A former senior advisor to deputy premier Nathalie Normandeau has confirmed that political interference in construction projects around Quebec was normal behaviour.

Michel Binette's specific task was to field calls from smaller municipalities across Quebec.

He told the corruption inquiry that he handled 40 to 50 calls each day from politicians seeking provincial assistance for construction projects in their own communities.

Like Yvan Dumont, who testified on Tuesday, Binette said that Normandeau routinely used her ministerial discretion to alter and approve projects, especially if they were taking place in ridings that had elected Liberal MNAs.

Binette said there were visual cues to determine if a request for provincial funding would be met, such as where on a desk a dossier would be placed.

"I would be led to believe that effectively there were political motivation to keep those dossiers on the [desk] corner, because for example it wasn't in a Liberal riding," said Binette.

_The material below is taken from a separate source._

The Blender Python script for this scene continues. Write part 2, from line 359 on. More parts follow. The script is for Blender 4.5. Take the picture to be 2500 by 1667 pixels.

"If it's on the corner, there are reasons that motivate the cabinet chief to leave them there and I can't explain them, but evidently all assumptions are valid."

However Binette said that while Normandeau ultimately approved projects, the decision about which projects to approve came from her chief of staff Bruno Lortie.

Binette called Lortie an "abrasive" man who was very pushy, especially when it came to getting project approval.

He also pointed out that Lortie was in control of fundraising for Normandeau, and that very often, companies that made contributions were more likely to get their work approved.

Defending his old boss, Binette also said that Normandeau may have given Lortie too much leeway to act independently.